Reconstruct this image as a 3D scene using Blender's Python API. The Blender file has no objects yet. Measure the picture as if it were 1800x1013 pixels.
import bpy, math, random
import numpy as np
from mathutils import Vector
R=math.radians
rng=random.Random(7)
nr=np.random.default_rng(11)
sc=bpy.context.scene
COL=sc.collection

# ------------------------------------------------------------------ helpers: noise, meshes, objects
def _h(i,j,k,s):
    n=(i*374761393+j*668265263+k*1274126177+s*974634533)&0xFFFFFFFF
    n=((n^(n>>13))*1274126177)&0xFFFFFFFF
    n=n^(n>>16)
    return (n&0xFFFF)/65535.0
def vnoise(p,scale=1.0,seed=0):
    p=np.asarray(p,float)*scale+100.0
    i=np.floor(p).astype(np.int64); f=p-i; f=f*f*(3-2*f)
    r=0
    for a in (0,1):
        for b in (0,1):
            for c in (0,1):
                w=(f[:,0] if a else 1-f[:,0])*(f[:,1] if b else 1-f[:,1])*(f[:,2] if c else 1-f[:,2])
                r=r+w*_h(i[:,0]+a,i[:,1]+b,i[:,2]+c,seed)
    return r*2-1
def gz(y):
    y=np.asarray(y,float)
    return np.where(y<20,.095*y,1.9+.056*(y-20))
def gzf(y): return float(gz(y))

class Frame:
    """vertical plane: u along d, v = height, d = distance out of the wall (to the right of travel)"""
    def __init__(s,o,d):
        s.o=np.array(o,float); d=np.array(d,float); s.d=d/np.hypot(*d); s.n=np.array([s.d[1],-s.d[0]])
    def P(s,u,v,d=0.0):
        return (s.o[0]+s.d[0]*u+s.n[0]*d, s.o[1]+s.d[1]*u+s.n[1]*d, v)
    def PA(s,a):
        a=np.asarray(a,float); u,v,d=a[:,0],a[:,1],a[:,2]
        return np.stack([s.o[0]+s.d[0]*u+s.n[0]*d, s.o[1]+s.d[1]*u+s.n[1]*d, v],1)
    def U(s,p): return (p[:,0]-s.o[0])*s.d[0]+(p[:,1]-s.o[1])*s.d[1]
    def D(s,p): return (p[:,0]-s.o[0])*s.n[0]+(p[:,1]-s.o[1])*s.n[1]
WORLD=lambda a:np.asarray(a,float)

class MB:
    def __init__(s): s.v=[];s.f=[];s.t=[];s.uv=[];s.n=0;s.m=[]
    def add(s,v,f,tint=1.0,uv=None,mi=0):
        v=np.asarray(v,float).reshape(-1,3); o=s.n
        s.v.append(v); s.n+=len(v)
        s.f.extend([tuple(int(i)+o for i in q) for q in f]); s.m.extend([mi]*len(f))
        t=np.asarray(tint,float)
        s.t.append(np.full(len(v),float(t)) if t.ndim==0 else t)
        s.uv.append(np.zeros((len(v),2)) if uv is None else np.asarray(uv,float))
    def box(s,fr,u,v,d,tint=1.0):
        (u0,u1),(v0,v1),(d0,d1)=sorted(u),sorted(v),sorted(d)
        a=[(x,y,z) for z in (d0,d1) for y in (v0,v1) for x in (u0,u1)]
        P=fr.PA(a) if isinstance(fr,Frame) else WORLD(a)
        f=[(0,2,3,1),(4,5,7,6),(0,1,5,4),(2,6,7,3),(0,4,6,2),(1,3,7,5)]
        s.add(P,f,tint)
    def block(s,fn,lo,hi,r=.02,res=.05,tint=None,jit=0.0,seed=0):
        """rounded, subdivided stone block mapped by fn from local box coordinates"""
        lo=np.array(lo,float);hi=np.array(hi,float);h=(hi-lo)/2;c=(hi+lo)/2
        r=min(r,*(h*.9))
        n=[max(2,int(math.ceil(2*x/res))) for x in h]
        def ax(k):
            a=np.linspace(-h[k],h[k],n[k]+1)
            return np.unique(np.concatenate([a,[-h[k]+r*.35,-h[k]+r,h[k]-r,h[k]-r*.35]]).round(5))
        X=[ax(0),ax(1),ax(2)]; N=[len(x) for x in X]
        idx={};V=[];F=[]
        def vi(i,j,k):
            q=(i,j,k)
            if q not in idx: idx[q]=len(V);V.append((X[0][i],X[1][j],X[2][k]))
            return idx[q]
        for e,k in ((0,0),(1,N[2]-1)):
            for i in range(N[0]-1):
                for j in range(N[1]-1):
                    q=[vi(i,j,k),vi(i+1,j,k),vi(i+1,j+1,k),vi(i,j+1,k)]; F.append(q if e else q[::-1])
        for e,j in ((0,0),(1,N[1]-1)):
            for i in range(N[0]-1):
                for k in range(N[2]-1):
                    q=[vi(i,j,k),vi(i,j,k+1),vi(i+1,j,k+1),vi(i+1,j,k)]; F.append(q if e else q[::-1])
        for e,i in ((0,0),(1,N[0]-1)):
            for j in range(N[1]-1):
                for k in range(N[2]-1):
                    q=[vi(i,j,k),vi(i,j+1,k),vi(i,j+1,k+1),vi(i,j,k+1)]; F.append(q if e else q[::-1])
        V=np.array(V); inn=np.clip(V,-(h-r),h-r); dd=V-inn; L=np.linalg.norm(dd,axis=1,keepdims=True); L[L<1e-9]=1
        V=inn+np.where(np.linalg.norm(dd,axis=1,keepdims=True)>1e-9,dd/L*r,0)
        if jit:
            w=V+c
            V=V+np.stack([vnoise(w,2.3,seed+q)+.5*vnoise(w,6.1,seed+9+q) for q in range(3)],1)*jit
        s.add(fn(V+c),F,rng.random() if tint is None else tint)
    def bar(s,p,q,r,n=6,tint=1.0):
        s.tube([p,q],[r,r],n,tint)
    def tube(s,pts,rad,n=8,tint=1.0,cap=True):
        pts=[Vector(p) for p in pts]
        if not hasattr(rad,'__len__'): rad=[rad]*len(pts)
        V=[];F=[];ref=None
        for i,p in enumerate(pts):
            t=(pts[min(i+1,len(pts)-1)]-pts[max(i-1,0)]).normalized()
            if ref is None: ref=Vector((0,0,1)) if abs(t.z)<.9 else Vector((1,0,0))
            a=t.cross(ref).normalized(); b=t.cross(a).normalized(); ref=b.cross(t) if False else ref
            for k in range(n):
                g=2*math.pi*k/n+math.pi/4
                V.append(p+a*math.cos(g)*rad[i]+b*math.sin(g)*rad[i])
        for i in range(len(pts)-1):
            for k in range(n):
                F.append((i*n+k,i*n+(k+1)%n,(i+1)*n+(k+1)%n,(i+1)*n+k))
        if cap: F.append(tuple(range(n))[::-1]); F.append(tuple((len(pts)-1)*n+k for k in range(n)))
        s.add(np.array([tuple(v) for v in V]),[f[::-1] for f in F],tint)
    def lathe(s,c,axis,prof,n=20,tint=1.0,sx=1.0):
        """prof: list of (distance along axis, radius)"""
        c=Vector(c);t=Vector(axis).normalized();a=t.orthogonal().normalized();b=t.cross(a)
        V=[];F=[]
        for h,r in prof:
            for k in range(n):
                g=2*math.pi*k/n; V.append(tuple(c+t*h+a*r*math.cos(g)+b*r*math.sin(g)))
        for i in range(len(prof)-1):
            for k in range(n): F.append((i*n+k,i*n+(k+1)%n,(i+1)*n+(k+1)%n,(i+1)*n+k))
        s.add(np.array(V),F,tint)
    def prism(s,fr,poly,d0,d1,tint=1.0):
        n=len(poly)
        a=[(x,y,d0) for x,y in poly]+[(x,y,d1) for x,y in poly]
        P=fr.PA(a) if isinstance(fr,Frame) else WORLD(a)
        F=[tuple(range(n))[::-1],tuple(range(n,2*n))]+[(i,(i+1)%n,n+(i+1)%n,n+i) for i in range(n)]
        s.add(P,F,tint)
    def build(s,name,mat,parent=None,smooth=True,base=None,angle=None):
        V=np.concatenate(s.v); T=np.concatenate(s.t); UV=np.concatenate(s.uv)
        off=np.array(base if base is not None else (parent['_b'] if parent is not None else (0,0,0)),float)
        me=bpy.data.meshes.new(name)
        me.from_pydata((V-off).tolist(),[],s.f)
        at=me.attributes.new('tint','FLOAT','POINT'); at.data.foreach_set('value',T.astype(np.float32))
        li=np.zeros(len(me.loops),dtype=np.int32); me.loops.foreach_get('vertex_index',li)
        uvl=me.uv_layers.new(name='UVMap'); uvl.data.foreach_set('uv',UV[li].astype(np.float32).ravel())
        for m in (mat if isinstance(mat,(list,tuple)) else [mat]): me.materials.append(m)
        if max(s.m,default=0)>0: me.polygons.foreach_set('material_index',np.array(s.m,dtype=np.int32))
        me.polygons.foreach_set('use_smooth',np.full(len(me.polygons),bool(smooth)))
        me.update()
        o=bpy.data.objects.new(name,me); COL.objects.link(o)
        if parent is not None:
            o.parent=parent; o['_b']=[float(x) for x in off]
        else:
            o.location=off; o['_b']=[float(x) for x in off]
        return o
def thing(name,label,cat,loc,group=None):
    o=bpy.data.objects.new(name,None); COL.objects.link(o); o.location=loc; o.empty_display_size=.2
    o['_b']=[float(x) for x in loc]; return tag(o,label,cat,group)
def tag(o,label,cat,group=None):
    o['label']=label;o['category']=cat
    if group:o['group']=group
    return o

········

— Exercise instructions —
From the first line of the listing above to the line with "def gzf(y): return float(gz(y))", please transcribe each line exactly, both ends included, and nothing beyond that.

— Written solution —
Reconstruct this image as a 3D scene using Blender's Python API. The Blender file has no objects yet. Measure the picture as if it were 1800x1013 pixels.
import bpy, math, random
import numpy as np
from mathutils import Vector
R=math.radians
rng=random.Random(7)
nr=np.random.default_rng(11)
sc=bpy.context.scene
COL=sc.collection

# ------------------------------------------------------------------ helpers: noise, meshes, objects
def _h(i,j,k,s):
    n=(i*374761393+j*668265263+k*1274126177+s*974634533)&0xFFFFFFFF
    n=((n^(n>>13))*1274126177)&0xFFFFFFFF
    n=n^(n>>16)
    return (n&0xFFFF)/65535.0
def vnoise(p,scale=1.0,seed=0):
    p=np.asarray(p,float)*scale+100.0
    i=np.floor(p).astype(np.int64); f=p-i; f=f*f*(3-2*f)
    r=0
    for a in (0,1):
        for b in (0,1):
            for c in (0,1):
                w=(f[:,0] if a else 1-f[:,0])*(f[:,1] if b else 1-f[:,1])*(f[:,2] if c else 1-f[:,2])
                r=r+w*_h(i[:,0]+a,i[:,1]+b,i[:,2]+c,seed)
    return r*2-1
def gz(y):
    y=np.asarray(y,float)
    return np.where(y<20,.095*y,1.9+.056*(y-20))
def gzf(y): return float(gz(y))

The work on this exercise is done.